@Obineg said:
one reason why i find it "strange" is that it causes an inconsistency between the externals paradigm and the patch paradigm, since you cant have inlets in your abstractions which takes both signals and messages.
In fact, you can connect a control to a signal-rate inlet~.
This abstraction is kind of dumb, but it makes the point:
Then, here, the left-hand side patches random numbers (generated in the control domain) into the slot defined by the signal-rate [inlet~]. And, the right-hand side patches a signal-rate LFO. They both work.
What would not work is to patch a control and a signal in simultaneously: the signal will overwrite the control.
about your example... no idea how that same implementation would perform in pd? but in max, if you´d cut off a signal objects from DSP, for example by shutting down a subcircuit, the last value of the now stopped signal would remain in the input buffer of all connected objects.
It appears that, when you connect nothing to [inlet~], it already holds its last value and doesn't reset.

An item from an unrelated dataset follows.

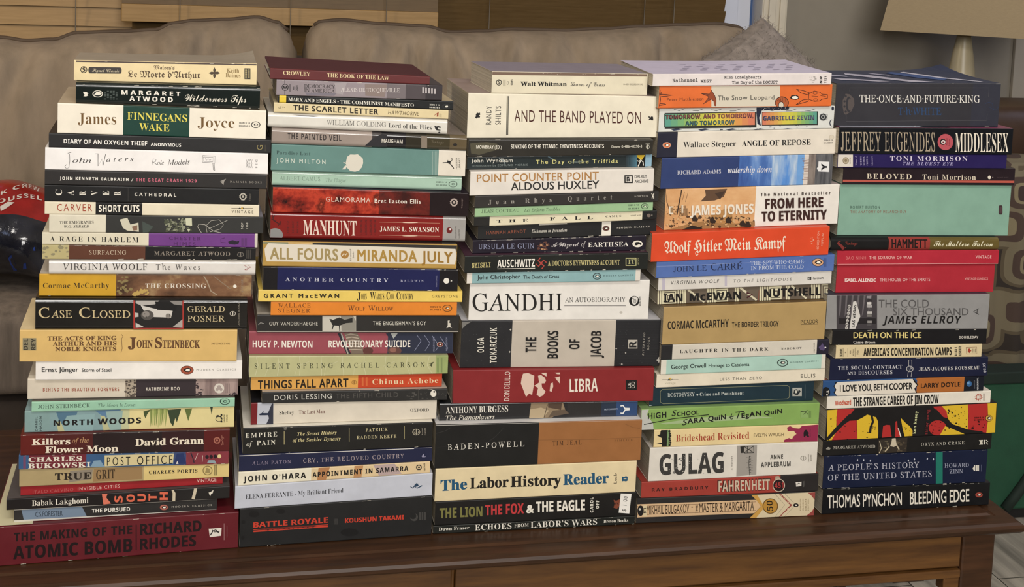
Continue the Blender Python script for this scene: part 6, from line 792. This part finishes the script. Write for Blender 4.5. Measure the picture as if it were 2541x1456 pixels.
# fuzzy pillow
def fuzzy():
    c0 = at(1925, 60, .93); root = empty('throw_pillow', (c0.x, .87, .55)); tag(root, 'fuzzy grey throw pillow standing on its corner at the end of the sofa', 'pillow')
    m = simple('fur', '827870', .95, bs=300, bst=.6, var=.25, vs=60); cx, cz, R = c0.x+.03, c0.z-.235, .235; n = 40; vs, fs = [], []
    def surf(u, v):                          # u across, v up, both -1..1, turned on a corner
        edge = max(0, (1-u*u)*(1-v*v))**.5; q = .165*(1+.0*u); X = (u-v*.75)*q*1.05; Z = (u*.8+v)*q*.95; return X, Z, .085*edge**.8
    for side in (-1, 1):
        b = len(vs)
        for i in range(n+1):
            for j in range(n+1):
                X, Z, T = surf(-1+2*i/n, -1+2*j/n); vs.append((cx+X, .86+side*T+.14*(Z/.3), cz+.0+Z*.82))
        for i in range(n):
            for j in range(n):
                f = (b+i*(n+1)+j, b+(i+1)*(n+1)+j, b+(i+1)*(n+1)+j+1, b+i*(n+1)+j+1); fs.append(f if side < 0 else f[::-1])
    zt = max(v[2] for v in vs); dz = c0.z+.008-zt; xt = [v for v in vs if v[2] == zt][0][0]; dx = c0.x-xt; vs = [(x+dx, y, z+dz) for x, y, z in vs]; zmin = min(v[2] for v in vs)
    vs = [(x, y, max(z, .548)) for x, y, z in vs]; g = random.Random(3); base = list(vs)
    for _ in range(15000):                   # strands
        i = g.randrange(len(base)); x, y, z = base[i]; x += g.uniform(-.005, .005); y += g.uniform(-.004, .002); z += g.uniform(-.005, .005); h = g.uniform(.006, .014); a = g.uniform(0, 6.28); d = (math.cos(a)*h, -abs(g.gauss(.3, .4))*h, math.sin(a)*h); b = len(vs)
        vs += [(x-.0006, y, max(z, .546)), (x+.0006, y, max(z, .546)), (x+d[0], y+d[1], max(z+d[2], .546))]; fs.append((b, b+1, b+2))
    mesh('fur_cover', vs, fs, [m], None, root, smooth=False)
fuzzy()
# ================================================================== lamp on an end table
LY = 1.56; q = at(2393, 80, LY); q2 = at(2541, 75, LY); EH = .56
et = empty('end_table', (q.x, LY, 0)); tag(et, 'small dark wooden end table under the lamp between sofa and armchair', 'table')
boxes('tabletop', [(q.x-.2, q.x+.2, LY-.1, LY+.16, EH-.025, EH)], TW, et, bevel=.004)
for sx in (-.185, .155):
    for sy in (-.09, .12): boxes('leg', [(q.x+sx, q.x+sx+.03, LY+sy, LY+sy+.03, .001, EH-.0251)], TW, et, bevel=.003)
lamp = empty('table_lamp', (q.x, LY, EH)); tag(lamp, 'table lamp with a beige tapered square shade and tapered cream base, against the grey wall', 'lamp')
def lathe(name, prof, m, cx, cy, parent, n=48, caps=True): return loft(name, [[(cx+rd*math.cos(i*2*math.pi/n), cy+rd*math.sin(i*2*math.pi/n), z) for i in range(n)] for rd, z in prof], [m], parent, caps=caps)
zn = q.z; lathe('base', [(.062, EH+.0005), (.066, EH+.02), (.06, EH+.05), (.052, EH+.1), (.030, zn-.085), (.0245, zn-.05), (.0175, zn-.012), (.016, zn-.006)], simple('lamp_ceramic', 'b3a688', .35, var=.06), q.x, LY, lamp)
lathe('neck', [(.006, zn-.008), (.016, zn-.005), (.018, zn+.001), (.012, zn+.004), (.008, zn+.03)], simple('lamp_metal', '8a857c', .25, .9), q.x, LY, lamp)
sl = at(2184, 76, LY); R0 = q.x-sl.x; zs = sl.z-.010; sm = simple('shade_linen', '9c8a6c', .9, bs=400, bd=.0005, bst=.4, var=.05, vs=120, stretch=(1, 1, 3))
def proj(P): d = Vector(P)-CAM; z = d.dot(_f); return CX+F*d.dot(_r)/z, CY-F*d.dot(_u)/z
BE = math.radians(30.5); A_ = Vector((math.cos(BE), -math.sin(BE), 0)); V_ = Vector((math.sin(BE), math.cos(BE), 0)); C_ = Vector((q.x, LY, 0)); hd = .11; hw = .1; zs = q.z
for _ in range(60):                          # half width and height of the shade's lower edge
    X_, Y_ = proj(C_-A_*hw-V_*hd+Vector((0, 0, zs))); hw += (X_-2184)*.0006; zs += (Y_-75)*.0006
def corner(k, m, z): return C_+A_*(hw-k if m in (1, 2) else k-hw)+V_*((hd-k*.6) if m in (2, 3) else (k*.6-hd))+Vector((0, 0, z))
secs_ = [[corner(k, m, z) for m in range(4)] for k, z in ((.004, zs+.001), (0, zs), (.048, zs+.24), (.052, zs+.24), (.004, zs+.001))]
loft('lamp_shade', secs_, [sm], lamp, smooth=False, caps=False)
lathe('bulb', [(.004, zn+.031), (.014, zn+.035), (.028, zn+.075), (.026, zn+.1), (.008, zn+.118)], simple('bulb_glass', 'e8e4da', .3, var=.02), q.x, LY, lamp)
# ================================================================== armchair, its throw, the green box
AF = at(2487, 292, 1.06); ac = empty('armchair', (AF.x+.35, 1.2, 0)); tag(ac, 'dark brown leather armchair half hidden beneath a patterned throw', 'armchair')
LE = simple('brown_leather', '3c2a1e', .4, bs=90, bd=.0008, bst=.25, var=.18)
def chairbox(name, x0, x1, y0, y1, z0, z1, e_=.3, n=18):
    secs = []
    for i in range(n+1):
        f = i/n; k = .8+.2*((1-abs(2*f-1)**8)**.5); secs.append(sup((y0+y1)/2, (z0+z1)/2, (y1-y0)/2*k, (z1-z0)/2*k, x0+(x1-x0)*f, e_, 40))
    return loft(name, secs, [LE], ac)
ax = AF.x-.09; chairbox('backrest', ax+.01, ax+.78, 1.085, 1.29, .30, AF.z+.02); chairbox('seat', ax+.02, ax+.77, 1.01, 1.28, .08, .36, .2); chairbox('arm', ax-.005, ax+.1, 1.0, 1.20, .10, .60)
TP, tt_, tbp = nt('throw_pattern'); tv = coords(tt_, (1, 1, 1)); vo = tt_.nodes.new('ShaderNodeTexVoronoi'); vo.distance = 'MINKOWSKI'; vo.inputs['Exponent'].default_value = 4.0; vo.inputs['Scale'].default_value = 11.0; vo.inputs['Randomness'].default_value = .75
mpv = tt_.nodes.new('ShaderNodeMapping'); mpv.inputs['Scale'].default_value = (1, .2, 1.2); tt_.links.new(tv, mpv.inputs[0]); tt_.links.new(mpv.outputs[0], vo.inputs['Vector'])
tt_.links.new(ramp(tt_, [(0, '3a2b28'), (.19, '3a2b28'), (.2, '7d7258'), (.26, '7d7258'), (.27, '46362e'), (.40, '46362e'), (.41, '6f6550'), (.55, '554a38'), (.62, '2e2620')], vo.outputs['Distance'], 'CONSTANT'), tbp.inputs['Base Color']); tbp.inputs['Roughness'].default_value = .9
ztop = at(2500, 400, .94).z
def throw():
    root_y = .948; secs = []; n = 70
    for i in range(n+1):
        x = ax-.015+.8*i/n; sec = []; w = .010*math.sin(i*.55)+.006*math.sin(i*1.3+1)
        path = [(root_y+w*1.2, .02+.08), (root_y+w, .2), (root_y-.004+w*.8, .4), (root_y+.005+w*.5, ztop-.06), (root_y+.028, ztop-.012), (root_y+.07, ztop+.0), (root_y+.10, ztop-.003)]
        fine = []
        for (y0, z0), (y1, z1) in zip(path, path[1:]):
            for k in range(6): f = k/6; fine.append((y0+(y1-y0)*f+.003*math.sin(z0*60+i*.3+k), z0+(z1-z0)*f))
        fine.append(path[-1]); sec = [(x, y, z) for y, z in fine]+[(x, y+.004, z-.003) for y, z in reversed(fine)]; secs.append(sec)
    o = loft('throw_blanket', secs, [TP]); tag(o, 'brown and taupe throw patterned with rounded squares, hanging in front of the armchair', 'blanket')
throw()
GB = at(2500, 1266, .86); gz = at(2500, 936, .86).z; g0 = at(2425, 1000, .86).x; GF = simple('green_canvas', '1c4a33', .8, bs=350, bst=.3, var=.10, vs=30); sb = empty('storage_box', (g0+.3, .88, 0)); tag(sb, 'dark green canvas storage box on the floor beside the coffee table', 'box')
gfl = max(GB.z, .001); boxes('body', [(g0, g0+.62, .86, .90, gfl, gz-.012)], GF, sb, bevel=.006); boxes('rim', [(g0-.004, g0+.624, .855, .905, gz-.0118, gz+.012)], simple('green_binding', '14241c', .8), sb, bevel=.003)
boxes('foot', [(g0+.02, g0+.6, .87, .90, .0005, gfl-.0002)] if gfl > .004 else [(g0+.02, g0+.6, .87, .90, .0001, .0005)], simple('black_foot', '141414', .6), sb)
k1 = at(2541, 1200, .852); k2 = at(2494, 1262, .852); tube('strap', [(k2.x, .852, k2.z), ((k1.x+k2.x)/2, .851, (k1.z+k2.z)/2), (k1.x, .852, k1.z), (k1.x+.06, .852, k1.z+.09)], .010, simple('strap_webbing', '16261e', .8), sb)
# ================================================================== plastic bag on the sofa seat
def bag():
    by = .78; c = at(-60, 560, by); root = empty('plastic_bag', (c.x, by, .555)); tag(root, 'crinkled plastic bag with a printed red top lying on the sofa seat', 'bag', None)
    P = at(106, 520, by).x; x0, x1 = c.x-.17, P+.055; zt = at(40, 448, by).z; zb = .5525; n = 44; secs = []; g = random.Random(4); bl = [(g.uniform(x0, x1), g.uniform(zb, zt), g.uniform(.012, .035), g.uniform(-.014, .016)) for _ in range(60)]
    for i in range(n+1):
        f = i/n; x = x0+(x1-x0)*f; k = max(0.0, 1-abs(2*f-1)**14)**.5 if 0 < i < n else .1; top = zt+.004-.02*max(0, (f-.6)/.4)-.008*math.sin(f*9)**2; cz = zb+(top-zb)/2; sec = []
        for w in range(56):
            an = w*2*math.pi/56; cc, ss = math.cos(an), math.sin(an); y = by+.095*k*math.copysign(abs(cc)**.7, cc)*(1-.45*max(0, ss)); z = cz+(top-zb)/2*(.25+.75*k)*math.copysign(abs(ss)**.8, ss)
            d = sum(q*math.exp(-(((x-a)/s_)**2+((z-b)/s_)**2)) for a, b, s_, q in bl); y += d*(-1 if cc < 0 else 1); sec.append((x, y, max(z, zb)))
        secs.append(sec)
    nn_ = 56; vs = [v for s_ in secs for v in s_]; fs = [(i*nn_+j, i*nn_+(j+1) % nn_, (i+1)*nn_+(j+1) % nn_, (i+1)*nn_+j) for i in range(n) for j in range(nn_)]+[tuple(range(nn_-1, -1, -1)), tuple(n*nn_+j for j in range(nn_))]
    red = simple('red_film', '8e1c1a', .22, bs=60, bd=.002, bst=.4, var=.25, vs=25, coat=.3); blk = simple('smoky_film', '1d1f28', .12, bs=70, bd=.003, bst=.5, var=.6, vs=22, coat=.6); blu = simple('blue_glint', '27408a', .25)
    zr = at(60, 535, by-.08).z; mi = []
    for f in fs:
        zc = sum(vs[i][2] for i in f)/len(f); xc = sum(vs[i][0] for i in f)/len(f); mi.append(0 if zc > zr+.012*math.sin(xc*30) else 1)
    bvs = len(vs); nfilm = len(fs)
    from mathutils.bvhtree import BVHTree
    tree = BVHTree.FromPolygons([Vector(v) for v in vs], fs)
    def drop(x, y):
        d = ray(x, y).normalized(); h = tree.ray_cast(CAM, d); return (h[0]-d*.0012) if h[0] is not None else None
    def pr(poly, faces, m):
        pts = [drop(*q_) for q_ in poly]
        b = len(vs)
        vs.extend([tuple(q_) if q_ is not None else (0, 0, 0) for q_ in pts])
        for f in faces:
            if all(pts[i] is not None for i in f): fs.append(tuple(b+i for i in f)); mi.append(m)
    def word(s_, pts, h, m):                 # letters along a bent baseline
        gv, gf = glyphs(s_, 'SS', 1.15); g0_, g1_ = min(v[0] for v in gv), max(v[0] for v in gv); ch = caph('SS'); pl_ = []
        for gx, gy in gv:
            u = (gx-g0_)/(g1_-g0_)*(len(pts)-1); i = min(int(u), len(pts)-2); f = u-i; x = pts[i][0]+(pts[i+1][0]-pts[i][0])*f; y = pts[i][1]+(pts[i+1][1]-pts[i][1])*f; pl_.append((x, y-gy/ch*h))
        pr(pl_, gf, m)
    word('K CREW', [(2, 484), (30, 472), (62, 464), (80, 468), (98, 476)], 9, 2); word('OUSSEL', [(-8, 505), (18, 500), (40, 494), (62, 490), (82, 493), (104, 497)], 10, 2)
    for q_ in ([(20, 640), (28, 632), (38, 655), (42, 672), (34, 672), (26, 656)], [(58, 655), (64, 652), (66, 668), (57, 668)], [(82, 615), (86, 612), (88, 622), (83, 622)]): pr(q_, [tuple(range(len(q_)))], 3)  # blue highlights on the dark film, painted as flat patches
    pr([(0, 512), (20, 500), (36, 502), (16, 516), (2, 524)], [(0, 1, 2, 3, 4)], 2)
    nf = nfilm; mesh('film', vs[:bvs], fs[:nf], [red, blk], mi[:nf], root, smooth=True)
    mesh('printing', vs[bvs:], [tuple(i-bvs for i in f) for f in fs[nf:]], [ink('d9cfc6'), blu], [m_-2 for m_ in mi[nf:]], root)  # lettering together with the painted blue highlights
bag()
for k_, b_ in enumerate(STK): build_stack(k_, b_)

You can test that, in the sample patch above, by deleting the signal connection into the right-hand side instance of the 0529 abstraction. If it went to 0, then the right channel would be silent. Instead, it holds frequency.
So it seems it already works as you specify. (That's different from what whale-av said -- which is understandable -- as others point out, Pd help patches lost some key details so it's easy to get confused about this kind of fine print.)
This also means that there really is no reliable way to tell if something is connected or not. You can specify an initial value for the [inlet~], but if you connect something and then delete the connection, this initial value will be lost and not reset.